● **Written instruction**: Write the data out again in full, with no departure from the original.

((

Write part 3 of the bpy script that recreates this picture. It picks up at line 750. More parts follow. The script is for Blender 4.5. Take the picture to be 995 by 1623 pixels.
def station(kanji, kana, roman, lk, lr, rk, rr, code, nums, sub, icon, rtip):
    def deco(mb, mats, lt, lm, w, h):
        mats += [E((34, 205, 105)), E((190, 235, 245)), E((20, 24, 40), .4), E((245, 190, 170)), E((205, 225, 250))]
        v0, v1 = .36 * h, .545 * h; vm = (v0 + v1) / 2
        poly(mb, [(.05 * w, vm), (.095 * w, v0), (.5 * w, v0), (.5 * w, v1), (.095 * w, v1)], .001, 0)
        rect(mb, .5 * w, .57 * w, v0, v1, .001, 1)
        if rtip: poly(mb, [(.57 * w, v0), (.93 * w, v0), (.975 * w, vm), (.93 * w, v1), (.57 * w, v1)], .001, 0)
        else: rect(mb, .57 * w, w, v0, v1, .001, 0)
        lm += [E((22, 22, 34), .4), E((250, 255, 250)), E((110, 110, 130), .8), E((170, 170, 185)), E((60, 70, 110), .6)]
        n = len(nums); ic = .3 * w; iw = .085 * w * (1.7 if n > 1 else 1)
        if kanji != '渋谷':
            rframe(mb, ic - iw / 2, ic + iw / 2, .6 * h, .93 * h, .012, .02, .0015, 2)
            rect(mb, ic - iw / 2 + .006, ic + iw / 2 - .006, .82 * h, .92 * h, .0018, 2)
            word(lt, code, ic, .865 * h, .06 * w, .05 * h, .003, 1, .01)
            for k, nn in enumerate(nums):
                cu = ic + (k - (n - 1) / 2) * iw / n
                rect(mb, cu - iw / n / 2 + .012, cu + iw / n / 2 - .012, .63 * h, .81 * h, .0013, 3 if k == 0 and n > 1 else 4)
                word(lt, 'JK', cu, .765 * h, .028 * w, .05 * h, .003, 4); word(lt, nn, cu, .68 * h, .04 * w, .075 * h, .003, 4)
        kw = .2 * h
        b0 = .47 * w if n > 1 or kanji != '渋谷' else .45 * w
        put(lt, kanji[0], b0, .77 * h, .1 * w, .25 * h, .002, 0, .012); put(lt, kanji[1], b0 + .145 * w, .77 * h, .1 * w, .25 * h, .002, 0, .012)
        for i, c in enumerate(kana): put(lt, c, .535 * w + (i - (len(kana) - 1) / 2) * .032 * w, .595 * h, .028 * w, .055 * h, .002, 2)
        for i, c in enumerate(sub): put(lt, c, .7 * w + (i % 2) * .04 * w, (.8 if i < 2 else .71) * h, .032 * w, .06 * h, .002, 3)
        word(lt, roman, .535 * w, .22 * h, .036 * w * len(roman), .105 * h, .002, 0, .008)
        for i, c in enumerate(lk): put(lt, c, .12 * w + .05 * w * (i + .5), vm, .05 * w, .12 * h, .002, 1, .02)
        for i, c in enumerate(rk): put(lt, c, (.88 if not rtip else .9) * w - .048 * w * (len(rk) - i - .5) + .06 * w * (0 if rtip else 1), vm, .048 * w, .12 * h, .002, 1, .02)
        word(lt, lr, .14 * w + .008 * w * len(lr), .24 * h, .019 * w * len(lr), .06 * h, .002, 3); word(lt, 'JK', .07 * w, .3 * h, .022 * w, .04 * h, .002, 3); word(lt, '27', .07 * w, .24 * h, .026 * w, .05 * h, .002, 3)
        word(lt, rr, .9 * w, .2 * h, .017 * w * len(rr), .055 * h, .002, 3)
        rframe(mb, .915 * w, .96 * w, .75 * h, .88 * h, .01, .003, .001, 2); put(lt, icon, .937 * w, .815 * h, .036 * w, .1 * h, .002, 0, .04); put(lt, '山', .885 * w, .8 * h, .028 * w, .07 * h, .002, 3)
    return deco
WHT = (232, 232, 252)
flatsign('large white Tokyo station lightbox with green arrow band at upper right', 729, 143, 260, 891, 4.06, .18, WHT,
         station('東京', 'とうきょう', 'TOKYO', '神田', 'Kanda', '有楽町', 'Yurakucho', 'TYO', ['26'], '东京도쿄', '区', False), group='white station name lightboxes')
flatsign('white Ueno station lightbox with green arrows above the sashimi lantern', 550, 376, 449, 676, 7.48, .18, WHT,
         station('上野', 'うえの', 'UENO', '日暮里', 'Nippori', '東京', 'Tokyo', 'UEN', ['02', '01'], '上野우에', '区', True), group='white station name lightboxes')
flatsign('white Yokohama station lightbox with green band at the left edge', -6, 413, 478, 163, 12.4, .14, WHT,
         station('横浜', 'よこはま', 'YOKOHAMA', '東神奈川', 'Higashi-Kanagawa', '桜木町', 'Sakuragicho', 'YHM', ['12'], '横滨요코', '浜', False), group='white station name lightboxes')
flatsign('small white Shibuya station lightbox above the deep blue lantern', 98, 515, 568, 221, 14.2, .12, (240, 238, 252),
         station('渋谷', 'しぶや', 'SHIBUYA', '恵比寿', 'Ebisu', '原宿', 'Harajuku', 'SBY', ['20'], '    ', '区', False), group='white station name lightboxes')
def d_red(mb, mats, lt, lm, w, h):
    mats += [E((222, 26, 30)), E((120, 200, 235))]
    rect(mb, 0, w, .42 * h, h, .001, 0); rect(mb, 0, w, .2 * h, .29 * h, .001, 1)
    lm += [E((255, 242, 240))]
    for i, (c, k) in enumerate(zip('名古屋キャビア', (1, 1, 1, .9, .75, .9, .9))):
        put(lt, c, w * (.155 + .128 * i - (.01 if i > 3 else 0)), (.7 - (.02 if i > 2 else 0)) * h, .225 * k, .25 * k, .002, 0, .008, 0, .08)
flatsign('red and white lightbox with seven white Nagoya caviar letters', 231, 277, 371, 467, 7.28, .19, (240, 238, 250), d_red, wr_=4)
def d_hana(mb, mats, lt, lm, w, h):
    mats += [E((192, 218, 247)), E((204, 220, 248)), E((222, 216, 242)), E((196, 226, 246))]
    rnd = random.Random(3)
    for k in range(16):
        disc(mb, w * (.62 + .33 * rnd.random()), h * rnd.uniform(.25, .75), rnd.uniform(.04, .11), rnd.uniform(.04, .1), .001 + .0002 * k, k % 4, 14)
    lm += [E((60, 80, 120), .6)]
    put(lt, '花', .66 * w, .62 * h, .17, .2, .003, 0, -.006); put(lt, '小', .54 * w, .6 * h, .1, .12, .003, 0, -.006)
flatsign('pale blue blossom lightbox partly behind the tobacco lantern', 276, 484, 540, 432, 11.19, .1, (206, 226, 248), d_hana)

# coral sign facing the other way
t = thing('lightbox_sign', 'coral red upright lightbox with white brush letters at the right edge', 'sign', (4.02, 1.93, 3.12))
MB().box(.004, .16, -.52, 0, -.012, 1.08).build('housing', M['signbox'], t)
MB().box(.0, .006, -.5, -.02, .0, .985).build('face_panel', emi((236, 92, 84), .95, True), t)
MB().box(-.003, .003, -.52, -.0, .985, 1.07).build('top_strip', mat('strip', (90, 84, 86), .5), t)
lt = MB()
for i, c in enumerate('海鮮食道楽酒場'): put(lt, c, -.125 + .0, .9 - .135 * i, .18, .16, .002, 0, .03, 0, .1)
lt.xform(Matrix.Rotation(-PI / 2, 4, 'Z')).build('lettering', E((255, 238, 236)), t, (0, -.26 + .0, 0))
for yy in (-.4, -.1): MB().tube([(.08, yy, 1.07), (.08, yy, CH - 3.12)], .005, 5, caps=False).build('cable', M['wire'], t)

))

● **Output for this exercise**:
Write part 3 of the bpy script that recreates this picture. It picks up at line 750. More parts follow. The script is for Blender 4.5. Take the picture to be 995 by 1623 pixels.
def station(kanji, kana, roman, lk, lr, rk, rr, code, nums, sub, icon, rtip):
    def deco(mb, mats, lt, lm, w, h):
        mats += [E((34, 205, 105)), E((190, 235, 245)), E((20, 24, 40), .4), E((245, 190, 170)), E((205, 225, 250))]
        v0, v1 = .36 * h, .545 * h; vm = (v0 + v1) / 2
        poly(mb, [(.05 * w, vm), (.095 * w, v0), (.5 * w, v0), (.5 * w, v1), (.095 * w, v1)], .001, 0)
        rect(mb, .5 * w, .57 * w, v0, v1, .001, 1)
        if rtip: poly(mb, [(.57 * w, v0), (.93 * w, v0), (.975 * w, vm), (.93 * w, v1), (.57 * w, v1)], .001, 0)
        else: rect(mb, .57 * w, w, v0, v1, .001, 0)
        lm += [E((22, 22, 34), .4), E((250, 255, 250)), E((110, 110, 130), .8), E((170, 170, 185)), E((60, 70, 110), .6)]
        n = len(nums); ic = .3 * w; iw = .085 * w * (1.7 if n > 1 else 1)
        if kanji != '渋谷':
            rframe(mb, ic - iw / 2, ic + iw / 2, .6 * h, .93 * h, .012, .02, .0015, 2)
            rect(mb, ic - iw / 2 + .006, ic + iw / 2 - .006, .82 * h, .92 * h, .0018, 2)
            word(lt, code, ic, .865 * h, .06 * w, .05 * h, .003, 1, .01)
            for k, nn in enumerate(nums):
                cu = ic + (k - (n - 1) / 2) * iw / n
                rect(mb, cu - iw / n / 2 + .012, cu + iw / n / 2 - .012, .63 * h, .81 * h, .0013, 3 if k == 0 and n > 1 else 4)
                word(lt, 'JK', cu, .765 * h, .028 * w, .05 * h, .003, 4); word(lt, nn, cu, .68 * h, .04 * w, .075 * h, .003, 4)
        kw = .2 * h
        b0 = .47 * w if n > 1 or kanji != '渋谷' else .45 * w
        put(lt, kanji[0], b0, .77 * h, .1 * w, .25 * h, .002, 0, .012); put(lt, kanji[1], b0 + .145 * w, .77 * h, .1 * w, .25 * h, .002, 0, .012)
        for i, c in enumerate(kana): put(lt, c, .535 * w + (i - (len(kana) - 1) / 2) * .032 * w, .595 * h, .028 * w, .055 * h, .002, 2)
        for i, c in enumerate(sub): put(lt, c, .7 * w + (i % 2) * .04 * w, (.8 if i < 2 else .71) * h, .032 * w, .06 * h, .002, 3)
        word(lt, roman, .535 * w, .22 * h, .036 * w * len(roman), .105 * h, .002, 0, .008)
        for i, c in enumerate(lk): put(lt, c, .12 * w + .05 * w * (i + .5), vm, .05 * w, .12 * h, .002, 1, .02)
        for i, c in enumerate(rk): put(lt, c, (.88 if not rtip else .9) * w - .048 * w * (len(rk) - i - .5) + .06 * w * (0 if rtip else 1), vm, .048 * w, .12 * h, .002, 1, .02)
        word(lt, lr, .14 * w + .008 * w * len(lr), .24 * h, .019 * w * len(lr), .06 * h, .002, 3); word(lt, 'JK', .07 * w, .3 * h, .022 * w, .04 * h, .002, 3); word(lt, '27', .07 * w, .24 * h, .026 * w, .05 * h, .002, 3)
        word(lt, rr, .9 * w, .2 * h, .017 * w * len(rr), .055 * h, .002, 3)
        rframe(mb, .915 * w, .96 * w, .75 * h, .88 * h, .01, .003, .001, 2); put(lt, icon, .937 * w, .815 * h, .036 * w, .1 * h, .002, 0, .04); put(lt, '山', .885 * w, .8 * h, .028 * w, .07 * h, .002, 3)
    return deco
WHT = (232, 232, 252)
flatsign('large white Tokyo station lightbox with green arrow band at upper right', 729, 143, 260, 891, 4.06, .18, WHT,
         station('東京', 'とうきょう', 'TOKYO', '神田', 'Kanda', '有楽町', 'Yurakucho', 'TYO', ['26'], '东京도쿄', '区', False), group='white station name lightboxes')
flatsign('white Ueno station lightbox with green arrows above the sashimi lantern', 550, 376, 449, 676, 7.48, .18, WHT,
         station('上野', 'うえの', 'UENO', '日暮里', 'Nippori', '東京', 'Tokyo', 'UEN', ['02', '01'], '上野우에', '区', True), group='white station name lightboxes')
flatsign('white Yokohama station lightbox with green band at the left edge', -6, 413, 478, 163, 12.4, .14, WHT,
         station('横浜', 'よこはま', 'YOKOHAMA', '東神奈川', 'Higashi-Kanagawa', '桜木町', 'Sakuragicho', 'YHM', ['12'], '横滨요코', '浜', False), group='white station name lightboxes')
flatsign('small white Shibuya station lightbox above the deep blue lantern', 98, 515, 568, 221, 14.2, .12, (240, 238, 252),
         station('渋谷', 'しぶや', 'SHIBUYA', '恵比寿', 'Ebisu', '原宿', 'Harajuku', 'SBY', ['20'], '    ', '区', False), group='white station name lightboxes')
def d_red(mb, mats, lt, lm, w, h):
    mats += [E((222, 26, 30)), E((120, 200, 235))]
    rect(mb, 0, w, .42 * h, h, .001, 0); rect(mb, 0, w, .2 * h, .29 * h, .001, 1)
    lm += [E((255, 242, 240))]
    for i, (c, k) in enumerate(zip('名古屋キャビア', (1, 1, 1, .9, .75, .9, .9))):
        put(lt, c, w * (.155 + .128 * i - (.01 if i > 3 else 0)), (.7 - (.02 if i > 2 else 0)) * h, .225 * k, .25 * k, .002, 0, .008, 0, .08)
flatsign('red and white lightbox with seven white Nagoya caviar letters', 231, 277, 371, 467, 7.28, .19, (240, 238, 250), d_red, wr_=4)
def d_hana(mb, mats, lt, lm, w, h):
    mats += [E((192, 218, 247)), E((204, 220, 248)), E((222, 216, 242)), E((196, 226, 246))]
    rnd = random.Random(3)
    for k in range(16):
        disc(mb, w * (.62 + .33 * rnd.random()), h * rnd.uniform(.25, .75), rnd.uniform(.04, .11), rnd.uniform(.04, .1), .001 + .0002 * k, k % 4, 14)
    lm += [E((60, 80, 120), .6)]
    put(lt, '花', .66 * w, .62 * h, .17, .2, .003, 0, -.006); put(lt, '小', .54 * w, .6 * h, .1, .12, .003, 0, -.006)
flatsign('pale blue blossom lightbox partly behind the tobacco lantern', 276, 484, 540, 432, 11.19, .1, (206, 226, 248), d_hana)

# coral sign facing the other way
t = thing('lightbox_sign', 'coral red upright lightbox with white brush letters at the right edge', 'sign', (4.02, 1.93, 3.12))
MB().box(.004, .16, -.52, 0, -.012, 1.08).build('housing', M['signbox'], t)
MB().box(.0, .006, -.5, -.02, .0, .985).build('face_panel', emi((236, 92, 84), .95, True), t)
MB().box(-.003, .003, -.52, -.0, .985, 1.07).build('top_strip', mat('strip', (90, 84, 86), .5), t)
lt = MB()
for i, c in enumerate('海鮮食道楽酒場'): put(lt, c, -.125 + .0, .9 - .135 * i, .18, .16, .002, 0, .03, 0, .1)
lt.xform(Matrix.Rotation(-PI / 2, 4, 'Z')).build('lettering', E((255, 238, 236)), t, (0, -.26 + .0, 0))
for yy in (-.4, -.1): MB().tube([(.08, yy, 1.07), (.08, yy, CH - 3.12)], .005, 5, caps=False).build('cable', M['wire'], t)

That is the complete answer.